Мотив несовершения, устранения и виртуализации события вообще важен для Махмальбафа. Скажем, герой «Мига невинности» пытается исправить роковое стечение обстоятельств через их вторичное проигрывание… в кино. Относясь к фабрике иллюзий как к кухне реальности, тщательно подбирает себе двойника-актера (будто бы рожает сына). И только в последний момент осознавая произошедшее в действительности — преждевременное предательство еще не случившейся возлюбленной, которая тогда оказалась лишь слепым орудием судьбы. Но событие вновь совершается — на киносъемках, как в реальности. Чтобы повториться, не повторяясь, соединить во встрече рук цветок и хлеб, оставив за кадром теперь не возможный удар ножа, спрятанного под хлебной лепешкой.
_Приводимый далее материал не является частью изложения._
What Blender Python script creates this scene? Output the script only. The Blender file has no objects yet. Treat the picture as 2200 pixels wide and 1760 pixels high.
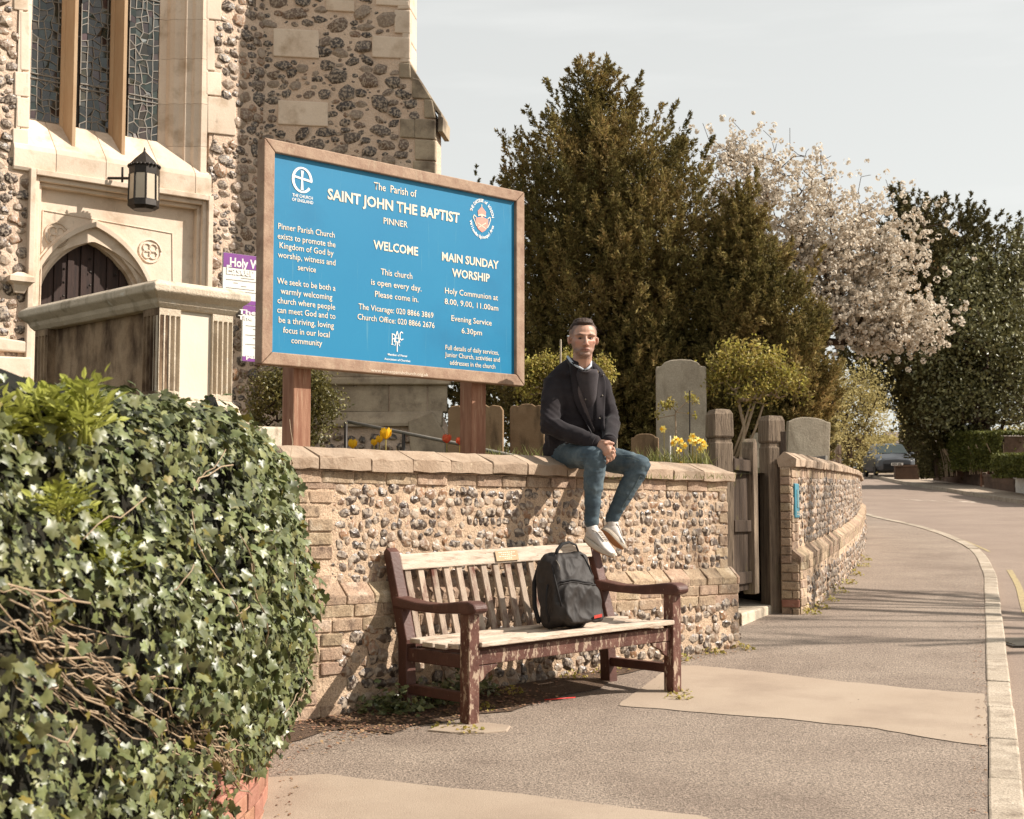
import bpy, bmesh, math, random
import numpy as np
from mathutils import Vector, Matrix, noise, Euler
R = math.radians
rnd = random.Random(7)
npr = np.random.default_rng(11)
scene = bpy.context.scene
COL = scene.collection

# ------------------------------------------------------------------ camera
FPX = 3055.0                       # focal length in photo pixels (2200 wide): a 50 mm lens
PITCH = math.atan(235.0 / FPX)
CAMZ = 1.12
cam_data = bpy.data.cameras.new('camera')
cam_data.sensor_width = 36.0
cam_data.lens = 36.0 * FPX / 2200.0
cam_data.clip_end = 3000
cam_data.clip_start = 0.05
cam_data.dof.use_dof = True
cam_data.dof.focus_distance = 9.2
cam_data.dof.aperture_fstop = 8.0
cam = bpy.data.objects.new('camera', cam_data)
COL.objects.link(cam)
cam.location = (0, 0, CAMZ)
cam.rotation_euler = (R(90) + PITCH, 0, 0)
scene.camera = cam
# ------------------------------------------------------------------ sky and sun
SUN_EL, SUN_AZ = R(39.5), R(91.2)          # azimuth from +Y towards +X
world = bpy.data.worlds.new('World'); scene.world = world
world.use_nodes = True
wn, wl = world.node_tree.nodes, world.node_tree.links
wn.clear()
w_out = wn.new('ShaderNodeOutputWorld'); w_bg = wn.new('ShaderNodeBackground')
w_sky = wn.new('ShaderNodeTexSky'); w_sky.sky_type = 'NISHITA'; w_sky.sun_disc = False
w_sky.sun_elevation = SUN_EL; w_sky.sun_rotation = SUN_AZ
w_sky.air_density = 1.0; w_sky.dust_density = 1.2; w_sky.ozone_density = 1.0
w_hs = wn.new('ShaderNodeHueSaturation'); w_hs.inputs['Saturation'].default_value = 0.36
w_hs.inputs['Value'].default_value = 1.0
w_tint = wn.new('ShaderNodeMix'); w_tint.data_type = 'RGBA'; w_tint.blend_type = 'MULTIPLY'
w_tint.inputs[0].default_value = 1.0; w_tint.inputs[7].default_value = (1.0, 0.975, 0.90, 1)
# thin high cloud
w_tc = wn.new('ShaderNodeTexCoord'); w_map = wn.new('ShaderNodeMapping'); w_map.inputs['Scale'].default_value = (1.2, 1.2, 9.0)
w_noi = wn.new('ShaderNodeTexNoise'); w_noi.inputs['Scale'].default_value = 2.2; w_noi.inputs['Detail'].default_value = 7
w_rmp = wn.new('ShaderNodeValToRGB'); w_rmp.color_ramp.elements[0].position = 0.50; w_rmp.color_ramp.elements[1].position = 0.85
w_rmp.color_ramp.elements[1].color = (0.6, 0.6, 0.6, 1)
w_mix = wn.new('ShaderNodeMix'); w_mix.data_type = 'RGBA'; w_mix.inputs[7].default_value = (4.2, 4.2, 4.1, 1)
wl.new(w_tc.outputs['Generated'], w_map.inputs['Vector']); wl.new(w_map.outputs[0], w_noi.inputs['Vector'])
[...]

По-детски невинные герои видят в киноиллюзии магическое средство исправления судьбы, но мгновенно взрослеют, когда магия начинает действовать. Совсем не благодаря кинофабрикации, а исключительно силою их веры. Мы знаем, что подставить другого вместо себя невозможно (подсказка Сергея Кузнецова), и видим, что получается, когда другой все-таки оказывается медиумом, проживая за нас нашу жизнь. Что же мы видим? Обращение финала в начало, двусмысленное то же самое другое с новыми надеждами и новыми иллюзиями, неосуществленные, но по-прежнему существующие возможности. Жизнь где-то между, вне этого; акцент не на ней, она — лишь варианты. И, может быть, более всего счастлив тот, кто не совершил окончательный поступок, который в жизни все-таки всегда неизбежно приходится совершить. Как во «Времени любить»: один трагический вариант развязки, другой ее вариант, третий, вроде бы примиряющий два первых, но развязки так и не дающий. Одни завязки и развязки. Одни узелки на ковре.
1 Все эти картины были показаны в этом году на Сочинском кинофестивале в ретроспективе Мохсена Махмальбафа. — Прим. ред.